Scripts that build scenes:
-----

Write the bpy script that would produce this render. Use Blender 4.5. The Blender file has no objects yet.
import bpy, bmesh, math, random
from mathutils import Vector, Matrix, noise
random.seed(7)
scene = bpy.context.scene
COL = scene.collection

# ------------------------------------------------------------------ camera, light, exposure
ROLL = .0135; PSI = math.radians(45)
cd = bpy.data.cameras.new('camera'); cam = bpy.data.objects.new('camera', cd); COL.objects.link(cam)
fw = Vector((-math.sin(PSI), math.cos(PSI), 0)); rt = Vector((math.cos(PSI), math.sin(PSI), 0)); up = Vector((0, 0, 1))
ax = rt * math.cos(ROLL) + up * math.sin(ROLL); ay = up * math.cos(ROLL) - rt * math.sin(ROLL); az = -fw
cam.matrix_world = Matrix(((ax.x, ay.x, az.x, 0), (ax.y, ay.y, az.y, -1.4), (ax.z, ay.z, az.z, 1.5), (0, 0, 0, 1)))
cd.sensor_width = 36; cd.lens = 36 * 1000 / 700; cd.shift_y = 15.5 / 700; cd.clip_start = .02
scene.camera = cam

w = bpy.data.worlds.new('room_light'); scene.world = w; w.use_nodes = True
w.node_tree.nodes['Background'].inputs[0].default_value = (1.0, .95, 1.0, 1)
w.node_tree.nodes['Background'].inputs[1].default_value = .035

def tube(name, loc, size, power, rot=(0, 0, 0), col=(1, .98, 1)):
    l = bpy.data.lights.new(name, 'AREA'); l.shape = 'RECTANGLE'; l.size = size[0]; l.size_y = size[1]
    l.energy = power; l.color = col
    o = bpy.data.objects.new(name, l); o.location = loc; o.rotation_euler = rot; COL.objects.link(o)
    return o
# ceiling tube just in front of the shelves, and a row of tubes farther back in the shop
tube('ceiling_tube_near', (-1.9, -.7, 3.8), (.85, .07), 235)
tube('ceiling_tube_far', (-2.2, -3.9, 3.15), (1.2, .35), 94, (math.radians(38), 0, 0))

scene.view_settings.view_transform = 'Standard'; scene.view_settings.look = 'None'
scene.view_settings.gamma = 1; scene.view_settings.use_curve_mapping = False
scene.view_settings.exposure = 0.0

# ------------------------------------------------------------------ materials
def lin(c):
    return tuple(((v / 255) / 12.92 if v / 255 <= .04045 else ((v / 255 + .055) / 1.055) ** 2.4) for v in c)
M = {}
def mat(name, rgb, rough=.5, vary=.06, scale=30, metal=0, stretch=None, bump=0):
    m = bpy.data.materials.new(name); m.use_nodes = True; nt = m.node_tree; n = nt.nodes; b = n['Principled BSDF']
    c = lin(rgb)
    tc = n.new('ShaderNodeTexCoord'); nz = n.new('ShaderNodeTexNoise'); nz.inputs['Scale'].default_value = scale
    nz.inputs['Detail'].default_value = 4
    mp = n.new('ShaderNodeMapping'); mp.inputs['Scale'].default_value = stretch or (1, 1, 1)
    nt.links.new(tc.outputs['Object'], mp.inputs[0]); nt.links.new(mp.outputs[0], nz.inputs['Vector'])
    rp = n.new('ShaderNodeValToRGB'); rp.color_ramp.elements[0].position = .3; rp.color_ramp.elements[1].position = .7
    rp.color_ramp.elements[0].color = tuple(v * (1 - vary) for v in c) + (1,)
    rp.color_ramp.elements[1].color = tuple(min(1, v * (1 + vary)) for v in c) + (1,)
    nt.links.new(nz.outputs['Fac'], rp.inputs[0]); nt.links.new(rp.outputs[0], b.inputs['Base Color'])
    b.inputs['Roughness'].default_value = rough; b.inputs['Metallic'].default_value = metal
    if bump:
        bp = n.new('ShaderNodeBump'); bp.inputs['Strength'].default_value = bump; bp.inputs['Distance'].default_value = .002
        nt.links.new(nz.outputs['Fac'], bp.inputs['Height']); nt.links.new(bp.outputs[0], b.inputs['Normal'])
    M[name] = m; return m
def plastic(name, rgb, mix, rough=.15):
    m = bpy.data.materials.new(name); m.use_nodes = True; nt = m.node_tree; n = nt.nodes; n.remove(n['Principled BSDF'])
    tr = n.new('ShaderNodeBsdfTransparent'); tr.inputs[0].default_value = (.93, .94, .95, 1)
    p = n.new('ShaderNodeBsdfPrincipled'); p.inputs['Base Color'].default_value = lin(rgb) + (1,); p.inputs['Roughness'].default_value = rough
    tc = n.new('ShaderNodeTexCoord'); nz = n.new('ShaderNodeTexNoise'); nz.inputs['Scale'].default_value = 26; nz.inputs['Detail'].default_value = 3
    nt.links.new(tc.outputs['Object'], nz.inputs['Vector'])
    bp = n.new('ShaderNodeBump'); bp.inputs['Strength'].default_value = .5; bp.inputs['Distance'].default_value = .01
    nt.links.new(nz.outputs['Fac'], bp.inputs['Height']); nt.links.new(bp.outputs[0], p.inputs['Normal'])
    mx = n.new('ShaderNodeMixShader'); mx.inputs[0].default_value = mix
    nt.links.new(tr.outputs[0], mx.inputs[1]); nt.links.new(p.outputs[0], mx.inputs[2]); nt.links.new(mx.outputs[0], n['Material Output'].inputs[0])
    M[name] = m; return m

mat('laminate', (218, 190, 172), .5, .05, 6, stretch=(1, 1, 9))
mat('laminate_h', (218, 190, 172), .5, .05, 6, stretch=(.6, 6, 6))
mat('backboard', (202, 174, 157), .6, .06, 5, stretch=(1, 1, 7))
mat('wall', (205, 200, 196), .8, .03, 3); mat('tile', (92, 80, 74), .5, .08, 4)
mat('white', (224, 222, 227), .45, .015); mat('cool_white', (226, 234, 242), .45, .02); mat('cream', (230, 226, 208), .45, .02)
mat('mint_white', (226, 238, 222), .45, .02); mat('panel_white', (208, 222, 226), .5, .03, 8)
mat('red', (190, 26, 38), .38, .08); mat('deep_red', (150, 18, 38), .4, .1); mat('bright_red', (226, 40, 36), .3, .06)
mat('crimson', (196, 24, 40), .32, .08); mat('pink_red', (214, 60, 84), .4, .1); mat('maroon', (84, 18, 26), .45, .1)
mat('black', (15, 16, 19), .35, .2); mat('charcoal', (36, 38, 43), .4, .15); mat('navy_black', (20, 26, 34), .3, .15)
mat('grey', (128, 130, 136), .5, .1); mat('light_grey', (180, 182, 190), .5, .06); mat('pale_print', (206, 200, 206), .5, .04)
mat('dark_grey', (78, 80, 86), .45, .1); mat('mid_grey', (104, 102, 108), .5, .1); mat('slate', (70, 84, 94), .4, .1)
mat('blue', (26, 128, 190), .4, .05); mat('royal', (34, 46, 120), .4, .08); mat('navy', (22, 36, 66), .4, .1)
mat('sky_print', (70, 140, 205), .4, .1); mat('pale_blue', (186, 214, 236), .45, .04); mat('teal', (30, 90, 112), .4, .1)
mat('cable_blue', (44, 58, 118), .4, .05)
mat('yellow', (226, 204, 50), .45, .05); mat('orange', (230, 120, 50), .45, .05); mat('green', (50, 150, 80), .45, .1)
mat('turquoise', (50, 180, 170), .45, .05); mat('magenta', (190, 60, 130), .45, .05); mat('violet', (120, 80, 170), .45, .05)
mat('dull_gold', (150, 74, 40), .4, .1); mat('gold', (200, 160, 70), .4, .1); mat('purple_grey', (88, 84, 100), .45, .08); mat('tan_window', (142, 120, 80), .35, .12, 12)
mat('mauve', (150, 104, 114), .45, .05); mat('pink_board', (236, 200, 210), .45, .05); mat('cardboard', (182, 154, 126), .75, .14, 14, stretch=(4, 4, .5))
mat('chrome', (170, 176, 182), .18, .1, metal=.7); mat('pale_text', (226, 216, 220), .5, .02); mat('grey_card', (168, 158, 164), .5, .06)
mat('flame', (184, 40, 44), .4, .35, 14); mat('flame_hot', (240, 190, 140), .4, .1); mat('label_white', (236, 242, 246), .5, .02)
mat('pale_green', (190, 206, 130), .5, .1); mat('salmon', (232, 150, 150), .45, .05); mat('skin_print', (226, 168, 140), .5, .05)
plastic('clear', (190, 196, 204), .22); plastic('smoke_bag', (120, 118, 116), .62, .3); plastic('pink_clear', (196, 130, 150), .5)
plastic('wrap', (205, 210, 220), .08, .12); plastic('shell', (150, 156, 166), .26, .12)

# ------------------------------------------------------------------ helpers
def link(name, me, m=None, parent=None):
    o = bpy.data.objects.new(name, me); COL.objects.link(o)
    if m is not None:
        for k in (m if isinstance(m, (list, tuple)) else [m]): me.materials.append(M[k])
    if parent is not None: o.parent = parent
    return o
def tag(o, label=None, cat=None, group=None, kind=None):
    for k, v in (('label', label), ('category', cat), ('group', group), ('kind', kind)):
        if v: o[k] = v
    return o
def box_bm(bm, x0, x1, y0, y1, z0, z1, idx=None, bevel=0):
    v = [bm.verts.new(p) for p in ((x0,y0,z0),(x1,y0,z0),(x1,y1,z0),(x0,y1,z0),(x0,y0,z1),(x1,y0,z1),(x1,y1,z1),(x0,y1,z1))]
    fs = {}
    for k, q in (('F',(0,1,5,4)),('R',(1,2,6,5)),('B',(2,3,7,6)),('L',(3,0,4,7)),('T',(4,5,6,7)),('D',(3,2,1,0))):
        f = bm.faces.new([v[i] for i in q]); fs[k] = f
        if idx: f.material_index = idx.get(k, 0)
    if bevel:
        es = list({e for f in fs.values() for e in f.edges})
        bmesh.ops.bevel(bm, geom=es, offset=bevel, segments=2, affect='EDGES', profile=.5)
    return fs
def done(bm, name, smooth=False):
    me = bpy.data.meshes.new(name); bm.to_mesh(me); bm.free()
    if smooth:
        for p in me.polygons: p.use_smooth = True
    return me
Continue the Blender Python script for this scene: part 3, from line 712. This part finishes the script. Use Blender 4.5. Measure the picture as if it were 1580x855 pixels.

-----

**AIM**
Reproduce verbatim the range of lines that opens the records and closes with the line containing "scene.camera = cam". Omit everything after it.

**ANSWER IN FULL**
Write the bpy script that would produce this render. Use Blender 4.5. The Blender file has no objects yet.
import bpy, bmesh, math, random
from mathutils import Vector, Matrix, noise
random.seed(7)
scene = bpy.context.scene
COL = scene.collection

# ------------------------------------------------------------------ camera, light, exposure
ROLL = .0135; PSI = math.radians(45)
cd = bpy.data.cameras.new('camera'); cam = bpy.data.objects.new('camera', cd); COL.objects.link(cam)
fw = Vector((-math.sin(PSI), math.cos(PSI), 0)); rt = Vector((math.cos(PSI), math.sin(PSI), 0)); up = Vector((0, 0, 1))
ax = rt * math.cos(ROLL) + up * math.sin(ROLL); ay = up * math.cos(ROLL) - rt * math.sin(ROLL); az = -fw
cam.matrix_world = Matrix(((ax.x, ay.x, az.x, 0), (ax.y, ay.y, az.y, -1.4), (ax.z, ay.z, az.z, 1.5), (0, 0, 0, 1)))
cd.sensor_width = 36; cd.lens = 36 * 1000 / 700; cd.shift_y = 15.5 / 700; cd.clip_start = .02
scene.camera = cam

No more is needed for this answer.